Overview
On February 4, 2021, the New York State Department of Financial Services (NYDFS) released a Cyber Insurance Risk Framework (the Framework) to assist property and casualty insurers in managing their cyber insurance risk. The Framework comes on the heels of an increased demand for cyber insurance coverage from businesses to protect against the growing and ever-changing threat posed by cyberattacks.
To help issuers effectively manage the increased risk associated with issuing cyber insurance policies, the Framework recommends that insurers adopt seven “best practices,” which are discussed in this post.
- Establish a Formal Cyber Insurance Risk Strategy. Insurers should adopt “a formal strategy for measuring cyber insurance risk that is directed and approved by senior management and the board of directors, or the governing body if there is no board.” The strategy should identify “clear qualitative and quantitative goals for risk” and ensure that progress is “reported to senior management and the board, or the governing body if there is no board, on a regular basis.” The strategy should address the six additional best practices identified below.
- Manage and Eliminate Exposure to Silent Cyber Insurance Risk. Insurers often face the risk of having to cover a cyber-related loss even when the policy at issue does not explicitly cover, or is silent about, such a loss. Insurers should “eliminate silent risk by making clear in any policy that could be subject to a cyber claim whether that policy provides or excludes coverage for cyber-related losses.” Insurers should also take additional measures to address this risk, including by purchasing reinsurance.
- Evaluate Systemic Risk. Insurers should “evaluate systemic risk and plan for potential losses.” In particular, insurers should take into account the systemic risk associated with increased reliance on third-party vendors by businesses “that may cause simultaneous losses to many of their insureds.” Insurers should also “conduct internal cybersecurity stress tests based on unlikely but realistic catastrophic cyber events” which “account[] for both silent and affirmative risk” and potential “scenarios across the different kinds of insurance policies they offer as well as across the different industries of their insureds.” An insurer’s cyber risk strategy should incorporate any issues identified in such stress tests.
- Rigorously Measure Insured Risk. Insurers offering cyber insurance coverage should adopt “a data-driven, comprehensive plan for assessing the cyber risk of each insured and potential insured.” The insurer’s plan should include “gathering information regarding the [insured’s] cybersecurity program through surveys and interviews on topics including corporate governance and controls, vulnerability management, access controls, encryption, endpoint monitoring, boundary defenses, incident response planning and third-party security policies.” The information gathered “should be detailed enough for the insurer to make a rigorous assessment of potential gaps and vulnerabilities in the insured’s cybersecurity.” Insurers are also encouraged to incorporate “[t]hird-party sources, such as external cyber risk evaluations.” The insurer should then compare this information “with analysis of past claims data to identify the risk associated with specific gaps in cybersecurity controls.”

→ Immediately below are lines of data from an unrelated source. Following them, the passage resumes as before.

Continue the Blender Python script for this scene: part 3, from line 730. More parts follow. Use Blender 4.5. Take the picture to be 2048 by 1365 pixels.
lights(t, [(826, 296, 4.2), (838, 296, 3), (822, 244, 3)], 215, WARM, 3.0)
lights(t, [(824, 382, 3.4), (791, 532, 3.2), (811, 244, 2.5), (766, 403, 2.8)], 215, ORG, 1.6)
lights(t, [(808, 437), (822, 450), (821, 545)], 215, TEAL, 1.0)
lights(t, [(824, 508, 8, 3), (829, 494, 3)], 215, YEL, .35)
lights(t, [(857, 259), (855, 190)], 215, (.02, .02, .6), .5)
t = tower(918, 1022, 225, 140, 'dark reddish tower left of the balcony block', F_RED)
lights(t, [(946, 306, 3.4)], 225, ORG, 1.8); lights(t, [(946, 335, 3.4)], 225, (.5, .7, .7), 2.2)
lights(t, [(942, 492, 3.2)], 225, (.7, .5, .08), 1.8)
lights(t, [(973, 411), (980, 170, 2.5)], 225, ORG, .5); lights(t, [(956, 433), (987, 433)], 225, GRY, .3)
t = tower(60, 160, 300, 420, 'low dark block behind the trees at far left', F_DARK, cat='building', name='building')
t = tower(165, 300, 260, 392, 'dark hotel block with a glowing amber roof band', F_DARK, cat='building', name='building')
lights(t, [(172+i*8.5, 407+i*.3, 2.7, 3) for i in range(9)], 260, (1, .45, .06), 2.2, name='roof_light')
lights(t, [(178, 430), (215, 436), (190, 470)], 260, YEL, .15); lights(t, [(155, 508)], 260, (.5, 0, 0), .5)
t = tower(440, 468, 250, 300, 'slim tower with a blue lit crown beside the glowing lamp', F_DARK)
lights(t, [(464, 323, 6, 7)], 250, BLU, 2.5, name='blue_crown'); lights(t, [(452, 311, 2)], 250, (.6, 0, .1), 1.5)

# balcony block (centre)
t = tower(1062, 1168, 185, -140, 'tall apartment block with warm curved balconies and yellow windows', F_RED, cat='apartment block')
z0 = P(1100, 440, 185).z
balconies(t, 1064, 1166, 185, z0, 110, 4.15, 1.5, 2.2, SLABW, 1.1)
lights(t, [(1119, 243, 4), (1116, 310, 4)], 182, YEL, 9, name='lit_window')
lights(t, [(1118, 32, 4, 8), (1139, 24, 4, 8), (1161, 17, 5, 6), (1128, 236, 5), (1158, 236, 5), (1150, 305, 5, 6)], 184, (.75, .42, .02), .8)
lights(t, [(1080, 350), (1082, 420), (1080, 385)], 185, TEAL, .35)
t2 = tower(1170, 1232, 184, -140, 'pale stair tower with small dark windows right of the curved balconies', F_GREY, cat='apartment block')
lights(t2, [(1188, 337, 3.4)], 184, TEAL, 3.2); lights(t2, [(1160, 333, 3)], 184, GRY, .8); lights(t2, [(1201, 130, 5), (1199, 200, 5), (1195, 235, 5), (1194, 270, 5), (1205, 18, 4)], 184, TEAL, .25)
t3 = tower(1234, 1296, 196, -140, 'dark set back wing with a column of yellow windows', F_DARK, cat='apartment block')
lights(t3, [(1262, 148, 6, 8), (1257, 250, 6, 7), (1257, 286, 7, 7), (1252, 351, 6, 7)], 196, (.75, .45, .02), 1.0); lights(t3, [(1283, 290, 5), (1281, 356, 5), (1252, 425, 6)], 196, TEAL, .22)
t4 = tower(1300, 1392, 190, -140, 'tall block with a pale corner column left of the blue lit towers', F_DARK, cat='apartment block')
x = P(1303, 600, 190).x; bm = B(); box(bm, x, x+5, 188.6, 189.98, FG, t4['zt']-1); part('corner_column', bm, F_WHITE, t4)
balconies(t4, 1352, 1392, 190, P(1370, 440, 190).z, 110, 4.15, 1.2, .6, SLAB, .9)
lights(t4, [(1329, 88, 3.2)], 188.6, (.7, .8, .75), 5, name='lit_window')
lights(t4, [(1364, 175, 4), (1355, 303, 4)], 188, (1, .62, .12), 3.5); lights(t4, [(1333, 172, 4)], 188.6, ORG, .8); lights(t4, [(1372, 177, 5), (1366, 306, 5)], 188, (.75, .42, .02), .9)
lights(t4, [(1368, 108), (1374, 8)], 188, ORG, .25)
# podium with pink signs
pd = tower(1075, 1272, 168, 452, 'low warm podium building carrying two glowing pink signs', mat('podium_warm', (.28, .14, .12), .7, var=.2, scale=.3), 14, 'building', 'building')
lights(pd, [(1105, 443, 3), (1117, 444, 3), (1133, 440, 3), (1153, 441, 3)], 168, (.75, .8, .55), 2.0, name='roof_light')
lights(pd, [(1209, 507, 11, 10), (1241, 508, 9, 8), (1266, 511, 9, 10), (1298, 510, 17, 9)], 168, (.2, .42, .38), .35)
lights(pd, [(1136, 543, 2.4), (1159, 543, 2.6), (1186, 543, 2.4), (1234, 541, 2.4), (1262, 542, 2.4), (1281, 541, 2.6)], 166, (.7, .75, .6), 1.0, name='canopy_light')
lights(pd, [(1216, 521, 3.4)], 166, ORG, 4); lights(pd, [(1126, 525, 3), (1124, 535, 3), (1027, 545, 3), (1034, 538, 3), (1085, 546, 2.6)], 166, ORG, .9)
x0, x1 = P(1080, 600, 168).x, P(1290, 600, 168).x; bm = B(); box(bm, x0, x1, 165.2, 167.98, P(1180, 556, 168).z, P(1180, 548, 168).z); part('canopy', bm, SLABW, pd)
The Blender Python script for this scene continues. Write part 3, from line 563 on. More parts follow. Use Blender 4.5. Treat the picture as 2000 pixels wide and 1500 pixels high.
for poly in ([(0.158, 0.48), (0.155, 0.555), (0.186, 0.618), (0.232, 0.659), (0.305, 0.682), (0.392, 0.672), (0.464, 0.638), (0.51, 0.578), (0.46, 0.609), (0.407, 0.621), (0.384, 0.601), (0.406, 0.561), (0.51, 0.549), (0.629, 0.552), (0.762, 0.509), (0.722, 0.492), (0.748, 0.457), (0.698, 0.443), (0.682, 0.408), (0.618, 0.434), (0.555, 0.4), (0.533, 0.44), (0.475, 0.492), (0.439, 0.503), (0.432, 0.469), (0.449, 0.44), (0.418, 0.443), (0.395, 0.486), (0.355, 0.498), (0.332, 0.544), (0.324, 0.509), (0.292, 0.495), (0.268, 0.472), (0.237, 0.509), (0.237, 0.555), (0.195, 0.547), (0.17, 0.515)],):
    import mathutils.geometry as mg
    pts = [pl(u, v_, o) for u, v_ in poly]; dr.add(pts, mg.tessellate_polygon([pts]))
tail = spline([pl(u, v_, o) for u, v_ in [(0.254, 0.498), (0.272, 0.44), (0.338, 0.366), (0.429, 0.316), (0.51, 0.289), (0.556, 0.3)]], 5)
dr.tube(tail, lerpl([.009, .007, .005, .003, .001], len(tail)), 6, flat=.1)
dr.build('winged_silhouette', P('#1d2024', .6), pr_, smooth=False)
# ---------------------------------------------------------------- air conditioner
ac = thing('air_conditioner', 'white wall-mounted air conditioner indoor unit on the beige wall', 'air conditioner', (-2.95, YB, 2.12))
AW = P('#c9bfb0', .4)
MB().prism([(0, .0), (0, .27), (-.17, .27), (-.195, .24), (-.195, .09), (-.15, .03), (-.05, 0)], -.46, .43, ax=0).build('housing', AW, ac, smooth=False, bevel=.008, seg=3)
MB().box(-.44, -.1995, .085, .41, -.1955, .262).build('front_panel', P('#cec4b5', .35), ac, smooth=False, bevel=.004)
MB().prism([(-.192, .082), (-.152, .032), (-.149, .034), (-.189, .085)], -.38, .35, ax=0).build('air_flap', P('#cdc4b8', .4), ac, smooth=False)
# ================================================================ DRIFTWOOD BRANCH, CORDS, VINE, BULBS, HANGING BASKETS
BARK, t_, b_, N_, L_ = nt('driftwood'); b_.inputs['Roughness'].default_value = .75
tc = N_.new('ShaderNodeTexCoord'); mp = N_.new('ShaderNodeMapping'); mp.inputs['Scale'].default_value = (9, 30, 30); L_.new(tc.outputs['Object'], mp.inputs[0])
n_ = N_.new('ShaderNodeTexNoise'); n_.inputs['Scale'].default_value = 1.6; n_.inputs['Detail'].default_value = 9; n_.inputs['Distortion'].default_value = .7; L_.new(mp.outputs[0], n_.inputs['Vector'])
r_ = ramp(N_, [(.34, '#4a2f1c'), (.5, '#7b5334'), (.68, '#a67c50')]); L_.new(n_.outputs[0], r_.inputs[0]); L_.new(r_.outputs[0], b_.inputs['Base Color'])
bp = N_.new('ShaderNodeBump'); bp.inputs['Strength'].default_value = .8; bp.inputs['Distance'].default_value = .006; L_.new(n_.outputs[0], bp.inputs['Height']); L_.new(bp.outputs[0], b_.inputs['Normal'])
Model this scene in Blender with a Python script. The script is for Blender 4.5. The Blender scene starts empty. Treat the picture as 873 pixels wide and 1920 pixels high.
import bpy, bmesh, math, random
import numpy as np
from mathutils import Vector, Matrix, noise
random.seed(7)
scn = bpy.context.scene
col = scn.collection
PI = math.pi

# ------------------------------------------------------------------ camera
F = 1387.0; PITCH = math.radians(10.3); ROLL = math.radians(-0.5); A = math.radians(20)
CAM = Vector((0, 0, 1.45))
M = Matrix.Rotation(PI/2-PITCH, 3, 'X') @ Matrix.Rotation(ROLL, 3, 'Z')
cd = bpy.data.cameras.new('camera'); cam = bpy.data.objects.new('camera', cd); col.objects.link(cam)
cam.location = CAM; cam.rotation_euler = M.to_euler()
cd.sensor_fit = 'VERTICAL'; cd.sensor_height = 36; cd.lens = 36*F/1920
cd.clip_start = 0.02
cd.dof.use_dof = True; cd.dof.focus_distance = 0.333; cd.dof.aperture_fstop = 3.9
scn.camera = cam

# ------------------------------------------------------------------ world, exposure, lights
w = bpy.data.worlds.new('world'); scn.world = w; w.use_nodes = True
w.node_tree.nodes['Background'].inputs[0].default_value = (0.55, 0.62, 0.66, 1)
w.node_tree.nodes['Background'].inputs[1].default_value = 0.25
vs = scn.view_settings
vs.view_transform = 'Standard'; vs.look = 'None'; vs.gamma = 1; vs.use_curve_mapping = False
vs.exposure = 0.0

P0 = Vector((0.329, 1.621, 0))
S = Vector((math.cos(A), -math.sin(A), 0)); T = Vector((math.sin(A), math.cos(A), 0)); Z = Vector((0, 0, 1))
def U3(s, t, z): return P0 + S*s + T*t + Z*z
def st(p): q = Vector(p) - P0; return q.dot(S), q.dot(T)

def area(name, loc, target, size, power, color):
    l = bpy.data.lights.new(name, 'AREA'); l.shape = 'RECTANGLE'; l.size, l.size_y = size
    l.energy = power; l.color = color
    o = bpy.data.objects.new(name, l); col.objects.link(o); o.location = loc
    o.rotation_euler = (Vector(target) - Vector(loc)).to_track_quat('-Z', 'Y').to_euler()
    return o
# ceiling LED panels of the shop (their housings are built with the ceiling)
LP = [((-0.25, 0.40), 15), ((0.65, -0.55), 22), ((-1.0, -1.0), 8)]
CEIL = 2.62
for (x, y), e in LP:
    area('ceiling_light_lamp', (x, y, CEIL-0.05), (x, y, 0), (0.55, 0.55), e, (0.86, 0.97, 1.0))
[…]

- Educate Insureds and Insurance Providers. Insurers are encouraged “to strive to offer more comprehensive information about the value of cybersecurity measures and facilitate the adoption of those measures.” In addition, it is recommended that insurers “incentivize the adoption of better cybersecurity measures by pricing policies based on the effectiveness of each insured’s cybersecurity program.” In particular, the Framework “commend[s]” insurers that “offer their insureds guidance, discounted access to cybersecurity services, and even cybersecurity assessments and recommendations for improvement.” Lastly, insurers are advised to “encourage and assist with the education of insurance producers who should have a better understanding of potential cyber exposures, types and scope of cyber coverage offered, and monetary limits in cyber insurance policies.”
- Obtain Cybersecurity Expertise. Insurers that offer cyber insurance coverage should hire employees with cybersecurity expertise and provide these employees with training to ensure their continued development in this area.
- Require Notice to Law Enforcement. Insurers should include a requirement in cyber security insurance policies that the insured notify law enforcement of a cyber-related incident.